#### STATED EXERCISE
Would you return all of this data exactly, leaving nothing out?
— Start INFORMATION SUPPLIED —
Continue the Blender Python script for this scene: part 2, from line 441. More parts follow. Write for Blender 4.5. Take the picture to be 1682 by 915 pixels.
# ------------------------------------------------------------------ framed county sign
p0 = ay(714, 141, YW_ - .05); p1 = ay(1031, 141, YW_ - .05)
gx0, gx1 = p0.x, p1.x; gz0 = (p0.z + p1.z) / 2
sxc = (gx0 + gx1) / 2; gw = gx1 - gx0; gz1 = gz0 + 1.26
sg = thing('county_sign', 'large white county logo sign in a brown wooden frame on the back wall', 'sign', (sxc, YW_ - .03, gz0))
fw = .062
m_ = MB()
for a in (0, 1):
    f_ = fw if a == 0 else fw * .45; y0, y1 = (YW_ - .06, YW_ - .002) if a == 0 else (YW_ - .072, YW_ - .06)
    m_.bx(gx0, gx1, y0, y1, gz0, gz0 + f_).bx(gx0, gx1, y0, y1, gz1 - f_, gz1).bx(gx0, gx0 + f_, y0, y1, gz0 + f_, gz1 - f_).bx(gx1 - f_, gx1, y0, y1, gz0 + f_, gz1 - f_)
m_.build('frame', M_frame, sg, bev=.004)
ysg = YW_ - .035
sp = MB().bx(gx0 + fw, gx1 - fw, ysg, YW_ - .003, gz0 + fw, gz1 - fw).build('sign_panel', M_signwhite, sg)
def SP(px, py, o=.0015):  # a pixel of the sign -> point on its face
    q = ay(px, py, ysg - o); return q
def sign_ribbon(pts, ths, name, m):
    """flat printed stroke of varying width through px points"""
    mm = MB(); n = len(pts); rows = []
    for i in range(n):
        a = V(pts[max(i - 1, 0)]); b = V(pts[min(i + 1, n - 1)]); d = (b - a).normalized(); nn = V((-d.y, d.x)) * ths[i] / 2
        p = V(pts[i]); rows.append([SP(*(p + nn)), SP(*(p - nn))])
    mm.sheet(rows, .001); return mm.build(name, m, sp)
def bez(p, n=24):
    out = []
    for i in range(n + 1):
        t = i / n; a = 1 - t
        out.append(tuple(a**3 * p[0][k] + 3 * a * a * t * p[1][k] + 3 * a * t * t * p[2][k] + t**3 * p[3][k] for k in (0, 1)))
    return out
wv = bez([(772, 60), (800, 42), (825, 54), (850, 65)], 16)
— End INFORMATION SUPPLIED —
#### IN RESPONSE
Continue the Blender Python script for this scene: part 2, from line 441. More parts follow. Write for Blender 4.5. Take the picture to be 1682 by 915 pixels.
# ------------------------------------------------------------------ framed county sign
p0 = ay(714, 141, YW_ - .05); p1 = ay(1031, 141, YW_ - .05)
gx0, gx1 = p0.x, p1.x; gz0 = (p0.z + p1.z) / 2
sxc = (gx0 + gx1) / 2; gw = gx1 - gx0; gz1 = gz0 + 1.26
sg = thing('county_sign', 'large white county logo sign in a brown wooden frame on the back wall', 'sign', (sxc, YW_ - .03, gz0))
fw = .062
m_ = MB()
for a in (0, 1):
    f_ = fw if a == 0 else fw * .45; y0, y1 = (YW_ - .06, YW_ - .002) if a == 0 else (YW_ - .072, YW_ - .06)
    m_.bx(gx0, gx1, y0, y1, gz0, gz0 + f_).bx(gx0, gx1, y0, y1, gz1 - f_, gz1).bx(gx0, gx0 + f_, y0, y1, gz0 + f_, gz1 - f_).bx(gx1 - f_, gx1, y0, y1, gz0 + f_, gz1 - f_)
m_.build('frame', M_frame, sg, bev=.004)
ysg = YW_ - .035
sp = MB().bx(gx0 + fw, gx1 - fw, ysg, YW_ - .003, gz0 + fw, gz1 - fw).build('sign_panel', M_signwhite, sg)
def SP(px, py, o=.0015):  # a pixel of the sign -> point on its face
    q = ay(px, py, ysg - o); return q
def sign_ribbon(pts, ths, name, m):
    """flat printed stroke of varying width through px points"""
    mm = MB(); n = len(pts); rows = []
    for i in range(n):
        a = V(pts[max(i - 1, 0)]); b = V(pts[min(i + 1, n - 1)]); d = (b - a).normalized(); nn = V((-d.y, d.x)) * ths[i] / 2
        p = V(pts[i]); rows.append([SP(*(p + nn)), SP(*(p - nn))])
    mm.sheet(rows, .001); return mm.build(name, m, sp)
def bez(p, n=24):
    out = []
    for i in range(n + 1):
        t = i / n; a = 1 - t
        out.append(tuple(a**3 * p[0][k] + 3 * a * a * t * p[1][k] + 3 * a * t * t * p[2][k] + t**3 * p[3][k] for k in (0, 1)))
    return out
wv = bez([(772, 60), (800, 42), (825, 54), (850, 65)], 16)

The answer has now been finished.